None would argue that Mr. Velichko’s job requires skill. Not everyone can remember so many intricate words or the location of the numerous transducers and tumblers. It’s vital not to mix up the order of operations while testing radio-electronic devices, power systems and altimeters. Moreover, everything must be done within strict time limits: 85 minutes in summer and 115 minutes in winter. His team of specialists ensures that every aircraft is ready for its next flight. Few other jobs bear the same responsibility; in signing off a plane, they hold so many lives in their hands, as well as responsibility for expensive machinery.
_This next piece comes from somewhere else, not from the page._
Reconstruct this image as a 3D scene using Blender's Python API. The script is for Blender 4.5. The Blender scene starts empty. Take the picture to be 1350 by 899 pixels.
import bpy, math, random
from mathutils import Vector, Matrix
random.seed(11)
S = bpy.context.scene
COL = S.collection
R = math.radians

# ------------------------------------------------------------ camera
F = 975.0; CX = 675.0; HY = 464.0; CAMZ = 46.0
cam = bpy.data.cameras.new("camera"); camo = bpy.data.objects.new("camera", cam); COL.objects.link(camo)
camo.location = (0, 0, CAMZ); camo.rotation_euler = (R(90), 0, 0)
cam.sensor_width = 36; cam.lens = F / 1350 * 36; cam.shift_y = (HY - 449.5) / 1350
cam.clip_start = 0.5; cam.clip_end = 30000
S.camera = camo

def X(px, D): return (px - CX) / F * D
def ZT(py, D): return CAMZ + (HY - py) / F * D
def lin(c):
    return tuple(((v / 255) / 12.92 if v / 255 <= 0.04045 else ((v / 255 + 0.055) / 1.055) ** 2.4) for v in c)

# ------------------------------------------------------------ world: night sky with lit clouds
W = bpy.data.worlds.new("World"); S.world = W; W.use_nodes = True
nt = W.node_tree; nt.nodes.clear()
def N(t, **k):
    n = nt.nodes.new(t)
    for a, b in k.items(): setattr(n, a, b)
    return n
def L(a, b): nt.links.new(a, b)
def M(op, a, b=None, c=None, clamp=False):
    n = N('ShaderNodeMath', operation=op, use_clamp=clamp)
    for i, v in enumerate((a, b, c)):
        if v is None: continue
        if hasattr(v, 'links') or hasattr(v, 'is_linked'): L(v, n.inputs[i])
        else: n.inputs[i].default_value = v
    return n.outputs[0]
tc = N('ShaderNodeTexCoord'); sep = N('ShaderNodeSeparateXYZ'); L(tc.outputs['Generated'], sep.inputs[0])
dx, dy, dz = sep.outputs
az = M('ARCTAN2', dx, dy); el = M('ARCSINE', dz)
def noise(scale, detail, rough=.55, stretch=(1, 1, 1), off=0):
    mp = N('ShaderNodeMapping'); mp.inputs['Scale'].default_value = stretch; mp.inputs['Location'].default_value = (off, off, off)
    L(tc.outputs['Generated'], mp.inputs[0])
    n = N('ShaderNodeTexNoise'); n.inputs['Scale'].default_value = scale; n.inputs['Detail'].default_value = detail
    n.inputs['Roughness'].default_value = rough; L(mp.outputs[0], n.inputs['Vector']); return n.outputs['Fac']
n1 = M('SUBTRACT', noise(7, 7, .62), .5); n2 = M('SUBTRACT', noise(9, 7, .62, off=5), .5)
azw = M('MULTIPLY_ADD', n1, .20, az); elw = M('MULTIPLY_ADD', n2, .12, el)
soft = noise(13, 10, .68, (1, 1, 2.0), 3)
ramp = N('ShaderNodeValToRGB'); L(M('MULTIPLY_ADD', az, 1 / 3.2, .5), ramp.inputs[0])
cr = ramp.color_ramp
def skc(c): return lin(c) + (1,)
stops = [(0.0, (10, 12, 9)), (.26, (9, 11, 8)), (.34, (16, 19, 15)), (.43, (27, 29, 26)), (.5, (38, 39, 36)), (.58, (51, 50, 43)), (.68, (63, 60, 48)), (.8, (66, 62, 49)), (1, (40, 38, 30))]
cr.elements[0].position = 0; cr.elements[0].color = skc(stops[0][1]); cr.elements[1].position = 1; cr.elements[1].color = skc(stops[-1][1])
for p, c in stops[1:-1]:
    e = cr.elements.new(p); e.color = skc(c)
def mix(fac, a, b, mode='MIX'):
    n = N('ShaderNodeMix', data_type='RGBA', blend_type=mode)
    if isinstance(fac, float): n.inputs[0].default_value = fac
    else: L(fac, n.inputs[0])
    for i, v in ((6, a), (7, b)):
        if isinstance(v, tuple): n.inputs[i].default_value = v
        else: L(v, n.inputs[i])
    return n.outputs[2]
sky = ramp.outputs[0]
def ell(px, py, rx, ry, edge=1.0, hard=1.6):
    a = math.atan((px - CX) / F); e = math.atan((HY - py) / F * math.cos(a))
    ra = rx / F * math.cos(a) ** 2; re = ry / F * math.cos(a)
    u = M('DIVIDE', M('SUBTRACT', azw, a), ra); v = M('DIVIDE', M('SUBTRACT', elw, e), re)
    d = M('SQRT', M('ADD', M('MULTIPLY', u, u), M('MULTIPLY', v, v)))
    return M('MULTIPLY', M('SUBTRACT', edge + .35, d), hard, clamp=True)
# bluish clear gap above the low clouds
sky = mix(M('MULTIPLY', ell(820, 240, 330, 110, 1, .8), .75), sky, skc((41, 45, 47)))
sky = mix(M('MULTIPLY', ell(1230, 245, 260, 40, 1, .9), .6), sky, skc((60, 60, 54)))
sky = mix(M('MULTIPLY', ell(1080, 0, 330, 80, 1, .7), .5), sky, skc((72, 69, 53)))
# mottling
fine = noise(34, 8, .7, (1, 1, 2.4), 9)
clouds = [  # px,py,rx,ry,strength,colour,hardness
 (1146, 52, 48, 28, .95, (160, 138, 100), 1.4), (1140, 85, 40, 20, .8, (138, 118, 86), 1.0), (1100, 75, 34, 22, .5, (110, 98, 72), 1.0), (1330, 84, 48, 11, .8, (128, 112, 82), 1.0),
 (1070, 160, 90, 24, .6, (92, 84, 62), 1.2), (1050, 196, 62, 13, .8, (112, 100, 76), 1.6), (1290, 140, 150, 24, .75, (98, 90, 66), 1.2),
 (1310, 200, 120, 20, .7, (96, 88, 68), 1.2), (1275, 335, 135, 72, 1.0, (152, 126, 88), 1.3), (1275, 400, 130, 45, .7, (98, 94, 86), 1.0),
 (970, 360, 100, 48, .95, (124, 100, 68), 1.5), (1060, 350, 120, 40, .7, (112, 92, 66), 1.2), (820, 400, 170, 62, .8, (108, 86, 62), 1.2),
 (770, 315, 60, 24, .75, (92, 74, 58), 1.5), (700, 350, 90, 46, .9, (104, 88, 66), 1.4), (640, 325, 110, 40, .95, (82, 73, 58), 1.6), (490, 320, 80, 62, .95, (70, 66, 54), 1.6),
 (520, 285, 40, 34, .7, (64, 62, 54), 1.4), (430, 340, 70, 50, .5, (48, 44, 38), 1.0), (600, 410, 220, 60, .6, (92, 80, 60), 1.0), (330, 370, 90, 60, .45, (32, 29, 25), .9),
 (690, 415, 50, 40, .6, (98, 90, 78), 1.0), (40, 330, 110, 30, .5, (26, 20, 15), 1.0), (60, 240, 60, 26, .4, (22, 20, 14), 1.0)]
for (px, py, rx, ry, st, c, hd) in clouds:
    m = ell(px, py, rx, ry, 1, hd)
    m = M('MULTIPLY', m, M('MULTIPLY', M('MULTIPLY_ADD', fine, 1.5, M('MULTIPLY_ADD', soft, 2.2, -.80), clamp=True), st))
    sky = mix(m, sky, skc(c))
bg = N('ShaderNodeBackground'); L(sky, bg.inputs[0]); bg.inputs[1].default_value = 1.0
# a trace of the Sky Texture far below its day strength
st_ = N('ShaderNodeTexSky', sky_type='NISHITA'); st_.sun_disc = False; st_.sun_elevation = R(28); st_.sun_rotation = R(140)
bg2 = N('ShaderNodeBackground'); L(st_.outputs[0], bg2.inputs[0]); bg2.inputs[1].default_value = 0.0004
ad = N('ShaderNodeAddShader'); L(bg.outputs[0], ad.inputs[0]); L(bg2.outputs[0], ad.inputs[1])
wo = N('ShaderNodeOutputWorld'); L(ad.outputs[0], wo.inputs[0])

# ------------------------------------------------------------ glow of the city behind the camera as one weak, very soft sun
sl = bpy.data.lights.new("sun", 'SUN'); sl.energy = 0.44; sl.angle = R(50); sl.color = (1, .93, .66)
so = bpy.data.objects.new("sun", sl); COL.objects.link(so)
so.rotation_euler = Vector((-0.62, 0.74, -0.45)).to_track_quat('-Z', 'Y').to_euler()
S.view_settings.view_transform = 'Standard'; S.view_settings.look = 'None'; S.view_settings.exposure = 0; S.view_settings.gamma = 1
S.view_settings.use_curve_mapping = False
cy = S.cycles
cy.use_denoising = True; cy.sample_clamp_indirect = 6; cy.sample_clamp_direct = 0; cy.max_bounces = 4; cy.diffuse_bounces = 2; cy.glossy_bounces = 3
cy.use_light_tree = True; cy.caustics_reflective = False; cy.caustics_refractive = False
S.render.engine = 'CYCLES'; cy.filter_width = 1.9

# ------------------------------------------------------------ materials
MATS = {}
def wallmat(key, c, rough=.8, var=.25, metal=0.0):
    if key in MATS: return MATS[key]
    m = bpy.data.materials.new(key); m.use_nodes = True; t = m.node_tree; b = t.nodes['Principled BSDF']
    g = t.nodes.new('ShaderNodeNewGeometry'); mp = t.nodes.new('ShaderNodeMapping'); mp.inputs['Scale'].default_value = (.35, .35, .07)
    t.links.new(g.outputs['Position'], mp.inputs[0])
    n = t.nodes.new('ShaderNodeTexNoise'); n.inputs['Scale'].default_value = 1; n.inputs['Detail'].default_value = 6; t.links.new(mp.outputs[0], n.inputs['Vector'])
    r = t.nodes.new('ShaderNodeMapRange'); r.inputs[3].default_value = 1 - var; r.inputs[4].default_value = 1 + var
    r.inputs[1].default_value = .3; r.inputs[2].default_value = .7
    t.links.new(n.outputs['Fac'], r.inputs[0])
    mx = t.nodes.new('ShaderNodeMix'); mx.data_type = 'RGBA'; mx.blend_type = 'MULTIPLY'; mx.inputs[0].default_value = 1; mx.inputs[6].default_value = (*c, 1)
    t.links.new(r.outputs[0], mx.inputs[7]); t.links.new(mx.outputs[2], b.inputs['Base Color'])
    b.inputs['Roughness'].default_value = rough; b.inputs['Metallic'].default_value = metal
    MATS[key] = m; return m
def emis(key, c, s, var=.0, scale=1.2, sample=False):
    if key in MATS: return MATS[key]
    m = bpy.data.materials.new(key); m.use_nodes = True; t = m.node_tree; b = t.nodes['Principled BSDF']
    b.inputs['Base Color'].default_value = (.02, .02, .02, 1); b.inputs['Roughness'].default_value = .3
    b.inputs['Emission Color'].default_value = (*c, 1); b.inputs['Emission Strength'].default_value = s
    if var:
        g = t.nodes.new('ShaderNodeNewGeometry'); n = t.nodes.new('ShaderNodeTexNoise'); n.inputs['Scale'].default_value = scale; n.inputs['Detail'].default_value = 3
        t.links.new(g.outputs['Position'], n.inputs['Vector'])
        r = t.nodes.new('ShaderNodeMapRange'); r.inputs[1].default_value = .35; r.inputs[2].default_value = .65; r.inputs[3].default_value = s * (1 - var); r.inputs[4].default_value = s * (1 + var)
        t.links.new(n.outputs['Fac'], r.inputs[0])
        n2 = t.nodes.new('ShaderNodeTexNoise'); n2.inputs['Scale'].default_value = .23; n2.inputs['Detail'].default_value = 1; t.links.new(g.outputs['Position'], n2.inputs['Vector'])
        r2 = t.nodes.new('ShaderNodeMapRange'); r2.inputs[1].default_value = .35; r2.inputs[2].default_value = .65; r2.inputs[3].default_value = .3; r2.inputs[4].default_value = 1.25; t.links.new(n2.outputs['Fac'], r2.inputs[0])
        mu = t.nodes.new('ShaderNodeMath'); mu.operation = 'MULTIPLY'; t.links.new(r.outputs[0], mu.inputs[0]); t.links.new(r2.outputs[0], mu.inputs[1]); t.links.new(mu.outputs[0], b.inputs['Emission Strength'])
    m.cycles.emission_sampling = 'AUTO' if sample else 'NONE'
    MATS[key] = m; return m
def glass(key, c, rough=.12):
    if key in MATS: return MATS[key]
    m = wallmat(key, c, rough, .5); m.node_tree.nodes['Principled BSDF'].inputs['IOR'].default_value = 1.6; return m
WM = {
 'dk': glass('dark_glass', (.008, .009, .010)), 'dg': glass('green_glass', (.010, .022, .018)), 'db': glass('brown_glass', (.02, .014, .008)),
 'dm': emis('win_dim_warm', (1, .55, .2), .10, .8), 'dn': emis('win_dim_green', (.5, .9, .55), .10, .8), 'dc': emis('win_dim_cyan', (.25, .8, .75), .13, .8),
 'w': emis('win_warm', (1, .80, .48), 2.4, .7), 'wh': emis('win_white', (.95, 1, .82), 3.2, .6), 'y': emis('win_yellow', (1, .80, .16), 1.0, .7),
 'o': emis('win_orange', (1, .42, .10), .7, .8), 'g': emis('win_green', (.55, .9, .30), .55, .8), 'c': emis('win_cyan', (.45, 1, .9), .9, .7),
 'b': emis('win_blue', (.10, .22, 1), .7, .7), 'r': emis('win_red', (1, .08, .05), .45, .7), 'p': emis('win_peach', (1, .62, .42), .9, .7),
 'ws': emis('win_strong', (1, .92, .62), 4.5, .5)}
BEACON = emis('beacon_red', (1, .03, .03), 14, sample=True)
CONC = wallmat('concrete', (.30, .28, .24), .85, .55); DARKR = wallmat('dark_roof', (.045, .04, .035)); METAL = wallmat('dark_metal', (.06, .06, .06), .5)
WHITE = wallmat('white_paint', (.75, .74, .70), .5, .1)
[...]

Needless to say, aircraft fuel is also highly flammable, so the crew takes extreme care on the ground. “Everything must be done meticulously,” Mr. Velichko asserts.

Absolute readiness
No definitive textbook exists for aircraft maintenance, and it takes at least a decade to train. Meanwhile, those who look after the runways also bear huge responsibility. A 3km runway can welcome the largest aircraft, including military-transport heavy-weight Il-76 and An-24 planes, alongside the world’s largest Mi-26 helicopters. Everything must be kept correctly, explains the Head of the Battalion Headquarters, Maxim Stanchik. He tells us, “In winter, we have more work to do, clearing snow. No flights can operate if the snow reaches a depth of one centimeter. To ensure a safe landing, the runway must be dry, without ice, so we use special heating machinery, equipped with aviation engines. While rotating at high speed, they create hot air which we can direct at the ice.”

Reliable machinery
Obviously, the surface of the runway needs to be kept completely smooth, without cracks or corrugations. Any damage is immediately filled with special bitumen and, as Mr. Stanchik explains, herbicides are sprayed to stop grass and weeds from growing. To scare birds away, dummies are placed around the perimeter and signal rockets deter ‘unwanted guests’.

The battalion is also responsible for the repair and servicing of aircraft, working in shifts day and night to keep the aerodrome operational. However, the military are always ready to help civilians where needed. Not long ago, the Xavier snow storm paralysed traffic along the road connecting Machulishchi with the highway. Dozens of cars were stuck so the battalion, led by their commander, rendered help on the spot. We’d expect no less!